## Required task
Determine which lines of the records include the word "pixels", and copy them.

## Records from a data source
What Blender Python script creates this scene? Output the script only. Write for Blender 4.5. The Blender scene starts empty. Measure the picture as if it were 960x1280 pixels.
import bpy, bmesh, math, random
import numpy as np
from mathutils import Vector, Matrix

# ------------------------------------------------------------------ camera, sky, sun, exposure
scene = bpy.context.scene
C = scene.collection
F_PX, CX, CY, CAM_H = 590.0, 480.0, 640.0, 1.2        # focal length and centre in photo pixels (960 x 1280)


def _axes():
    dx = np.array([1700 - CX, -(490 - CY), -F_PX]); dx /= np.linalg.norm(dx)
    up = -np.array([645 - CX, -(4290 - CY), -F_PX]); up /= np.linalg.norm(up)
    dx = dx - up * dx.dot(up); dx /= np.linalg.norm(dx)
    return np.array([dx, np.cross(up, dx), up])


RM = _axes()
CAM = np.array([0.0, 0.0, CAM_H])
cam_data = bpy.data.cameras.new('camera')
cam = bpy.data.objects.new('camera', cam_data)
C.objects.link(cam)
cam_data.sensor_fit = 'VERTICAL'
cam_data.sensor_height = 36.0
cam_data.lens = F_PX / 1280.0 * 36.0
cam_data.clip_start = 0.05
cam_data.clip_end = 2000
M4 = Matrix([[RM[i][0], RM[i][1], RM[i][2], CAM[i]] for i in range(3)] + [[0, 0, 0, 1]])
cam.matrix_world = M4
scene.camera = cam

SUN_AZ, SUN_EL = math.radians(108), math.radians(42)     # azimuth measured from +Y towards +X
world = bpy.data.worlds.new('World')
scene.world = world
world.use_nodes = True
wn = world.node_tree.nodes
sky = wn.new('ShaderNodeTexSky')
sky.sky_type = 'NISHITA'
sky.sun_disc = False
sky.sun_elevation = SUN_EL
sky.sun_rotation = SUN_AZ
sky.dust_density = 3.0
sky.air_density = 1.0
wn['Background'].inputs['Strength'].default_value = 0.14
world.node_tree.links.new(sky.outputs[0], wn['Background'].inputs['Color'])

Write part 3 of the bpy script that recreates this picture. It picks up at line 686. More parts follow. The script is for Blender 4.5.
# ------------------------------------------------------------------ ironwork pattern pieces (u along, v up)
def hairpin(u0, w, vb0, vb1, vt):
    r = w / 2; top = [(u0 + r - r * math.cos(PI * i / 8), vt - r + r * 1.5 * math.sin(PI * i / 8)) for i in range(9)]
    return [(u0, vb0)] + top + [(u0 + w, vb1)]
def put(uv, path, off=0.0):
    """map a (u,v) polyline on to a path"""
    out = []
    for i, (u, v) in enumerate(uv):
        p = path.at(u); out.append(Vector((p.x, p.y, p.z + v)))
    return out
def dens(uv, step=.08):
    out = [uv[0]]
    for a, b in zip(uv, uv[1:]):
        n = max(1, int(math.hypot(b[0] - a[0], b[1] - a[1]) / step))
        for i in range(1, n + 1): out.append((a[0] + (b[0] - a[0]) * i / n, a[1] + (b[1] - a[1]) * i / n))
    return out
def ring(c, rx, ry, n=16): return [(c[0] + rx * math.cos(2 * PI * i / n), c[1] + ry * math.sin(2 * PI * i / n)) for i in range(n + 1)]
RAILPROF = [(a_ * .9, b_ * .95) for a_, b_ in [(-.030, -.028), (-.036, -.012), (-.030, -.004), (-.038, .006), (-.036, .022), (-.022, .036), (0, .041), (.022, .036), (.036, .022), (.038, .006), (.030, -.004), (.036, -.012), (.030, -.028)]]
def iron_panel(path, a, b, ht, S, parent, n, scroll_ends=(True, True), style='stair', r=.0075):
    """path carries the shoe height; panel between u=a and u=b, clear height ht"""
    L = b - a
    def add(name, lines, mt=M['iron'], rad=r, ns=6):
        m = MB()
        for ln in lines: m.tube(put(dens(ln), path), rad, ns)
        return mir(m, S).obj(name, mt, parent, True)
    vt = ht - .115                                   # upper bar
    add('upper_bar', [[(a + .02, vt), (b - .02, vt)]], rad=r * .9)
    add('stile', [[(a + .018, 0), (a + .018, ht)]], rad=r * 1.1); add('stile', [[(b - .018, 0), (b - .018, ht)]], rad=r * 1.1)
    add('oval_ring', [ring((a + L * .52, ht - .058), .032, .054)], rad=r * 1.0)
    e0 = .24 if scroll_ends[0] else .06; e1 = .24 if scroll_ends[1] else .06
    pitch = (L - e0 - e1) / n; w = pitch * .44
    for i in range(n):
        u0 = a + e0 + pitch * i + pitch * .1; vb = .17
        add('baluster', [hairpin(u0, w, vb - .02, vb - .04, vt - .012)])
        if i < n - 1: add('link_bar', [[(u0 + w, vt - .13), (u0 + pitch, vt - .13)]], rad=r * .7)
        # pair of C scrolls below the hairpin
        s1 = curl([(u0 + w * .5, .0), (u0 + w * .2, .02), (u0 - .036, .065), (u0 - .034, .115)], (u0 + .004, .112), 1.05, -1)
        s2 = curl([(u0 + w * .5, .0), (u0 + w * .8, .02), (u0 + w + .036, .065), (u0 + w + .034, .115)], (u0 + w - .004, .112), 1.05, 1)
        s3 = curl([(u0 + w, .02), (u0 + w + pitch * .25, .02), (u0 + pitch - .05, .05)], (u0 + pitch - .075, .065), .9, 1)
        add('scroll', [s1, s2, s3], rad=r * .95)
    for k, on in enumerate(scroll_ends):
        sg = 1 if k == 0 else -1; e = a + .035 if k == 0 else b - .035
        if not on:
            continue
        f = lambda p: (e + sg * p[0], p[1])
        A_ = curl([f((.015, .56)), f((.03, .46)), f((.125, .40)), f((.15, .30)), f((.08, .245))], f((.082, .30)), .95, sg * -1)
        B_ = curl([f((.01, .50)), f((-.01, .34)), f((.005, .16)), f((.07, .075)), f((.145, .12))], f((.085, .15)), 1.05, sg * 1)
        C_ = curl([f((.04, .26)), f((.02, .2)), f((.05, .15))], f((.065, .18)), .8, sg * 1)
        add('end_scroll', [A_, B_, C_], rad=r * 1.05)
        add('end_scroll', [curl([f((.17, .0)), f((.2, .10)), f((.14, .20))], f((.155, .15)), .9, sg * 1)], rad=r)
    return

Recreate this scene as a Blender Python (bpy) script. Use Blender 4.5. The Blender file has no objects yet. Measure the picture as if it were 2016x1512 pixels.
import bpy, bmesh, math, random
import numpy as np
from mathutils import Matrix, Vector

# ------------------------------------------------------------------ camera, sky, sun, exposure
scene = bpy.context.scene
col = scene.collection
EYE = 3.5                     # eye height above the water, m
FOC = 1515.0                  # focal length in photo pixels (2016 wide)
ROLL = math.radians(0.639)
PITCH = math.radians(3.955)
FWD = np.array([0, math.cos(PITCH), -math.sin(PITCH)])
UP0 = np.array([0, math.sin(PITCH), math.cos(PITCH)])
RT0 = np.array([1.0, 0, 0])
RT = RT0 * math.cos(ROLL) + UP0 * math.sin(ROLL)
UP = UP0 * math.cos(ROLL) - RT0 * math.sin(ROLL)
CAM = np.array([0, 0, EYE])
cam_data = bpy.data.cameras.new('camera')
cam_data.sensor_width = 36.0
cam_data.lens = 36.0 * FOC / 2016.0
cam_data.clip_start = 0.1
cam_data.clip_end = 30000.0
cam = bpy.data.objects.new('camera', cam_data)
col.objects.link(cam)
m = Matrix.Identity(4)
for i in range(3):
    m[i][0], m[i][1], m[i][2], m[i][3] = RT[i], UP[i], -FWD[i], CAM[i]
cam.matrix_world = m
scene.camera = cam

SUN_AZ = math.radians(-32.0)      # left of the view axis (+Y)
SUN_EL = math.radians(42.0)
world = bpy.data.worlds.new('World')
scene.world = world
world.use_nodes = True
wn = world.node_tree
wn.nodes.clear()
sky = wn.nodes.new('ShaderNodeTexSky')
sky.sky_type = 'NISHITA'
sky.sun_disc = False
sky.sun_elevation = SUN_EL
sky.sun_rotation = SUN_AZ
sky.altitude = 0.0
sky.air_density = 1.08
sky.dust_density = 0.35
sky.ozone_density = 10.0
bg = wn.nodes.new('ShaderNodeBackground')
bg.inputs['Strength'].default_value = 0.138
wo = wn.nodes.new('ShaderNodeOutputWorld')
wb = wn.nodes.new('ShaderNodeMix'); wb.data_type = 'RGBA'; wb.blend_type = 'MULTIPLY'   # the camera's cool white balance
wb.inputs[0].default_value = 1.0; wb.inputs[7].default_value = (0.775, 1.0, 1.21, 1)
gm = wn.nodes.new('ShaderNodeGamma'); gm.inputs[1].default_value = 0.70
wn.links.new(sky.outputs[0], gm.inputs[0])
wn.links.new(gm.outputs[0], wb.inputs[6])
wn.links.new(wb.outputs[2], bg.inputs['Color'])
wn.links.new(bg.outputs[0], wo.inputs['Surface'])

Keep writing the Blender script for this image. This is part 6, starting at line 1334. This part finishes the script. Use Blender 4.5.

## Solution to the exercise
What Blender Python script creates this scene? Output the script only. Write for Blender 4.5. The Blender scene starts empty. Measure the picture as if it were 960x1280 pixels.
F_PX, CX, CY, CAM_H = 590.0, 480.0, 640.0, 1.2        # focal length and centre in photo pixels (960 x 1280)
Recreate this scene as a Blender Python (bpy) script. Use Blender 4.5. The Blender file has no objects yet. Measure the picture as if it were 2016x1512 pixels.
FOC = 1515.0                  # focal length in photo pixels (2016 wide)